Structure, stability and defects of single layer h-BN in comparison to graphene

TL;DR

This study uses molecular dynamics to compare the structural stability and defect energetics of single-layer h-BN and graphene, revealing similarities in thermal behavior but differences in defect energetics.

Contribution

It provides the first detailed comparison of thermal stability, mechanical properties, and defect energetics between h-BN and graphene using a specific bond order potential.

Findings

h-BN is thermally stable with a bending constant of 0.54 eV at 0 K

Lattice parameter and bending rigidity of h-BN behave similarly to graphene with temperature

Defect energetics in h-BN differ significantly from graphene, with unique low-energy defects

Abstract

We study by molecular dynamics the structural properties of single layer h-BN in comparison to graphene.
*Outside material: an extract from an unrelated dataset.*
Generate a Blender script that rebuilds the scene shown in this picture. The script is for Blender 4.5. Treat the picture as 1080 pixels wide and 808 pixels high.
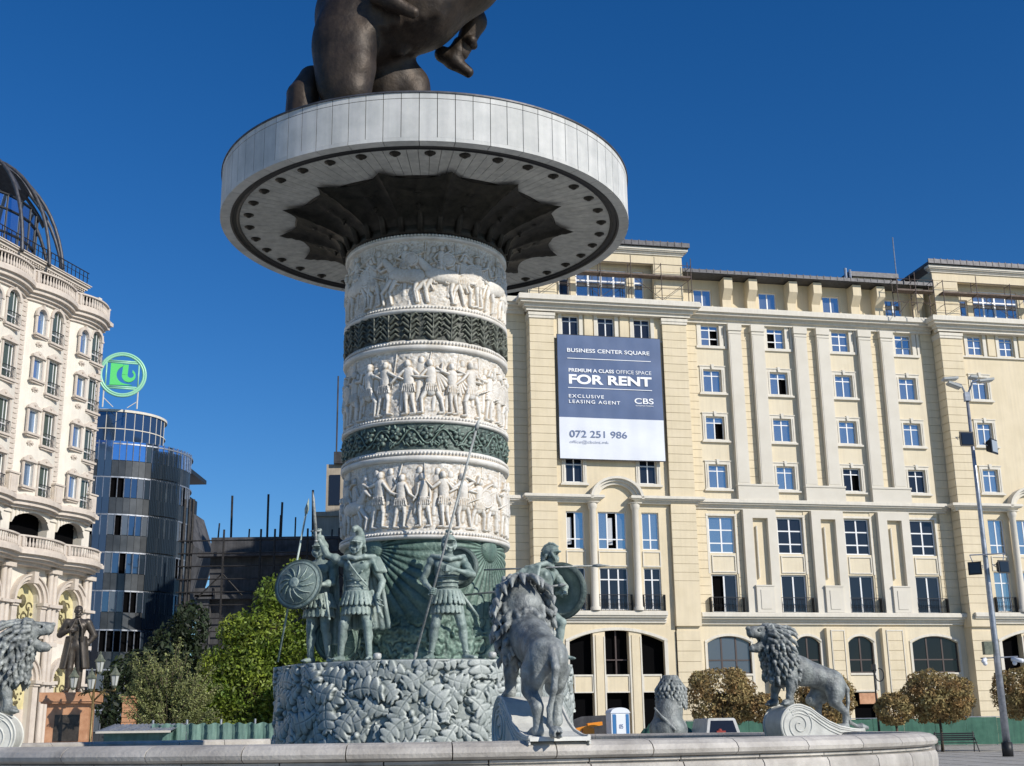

We show that the Tersoff bond order potential developed for BN by Albe, Moller and Heinig gives a thermally stable hexagonal single layer with a bending constant kappa= 0.54 eV at T = 0. We find that the non-monotonic behaviour of the lattice parameter, the expansion of the interatomic distance and the growth of the bending rigidity with temperature are qualitatively similar to those of graphene. Conversely, the energetics of point defects is extremely different: instead of Stone Wales defects, the two lowest energy defects in h-BN involve either a broken bond or an out of plane displacement of a N atom to form a tetrahedron with three B atoms in the plane. We provide the formation energies and an estimate of the energy barriers.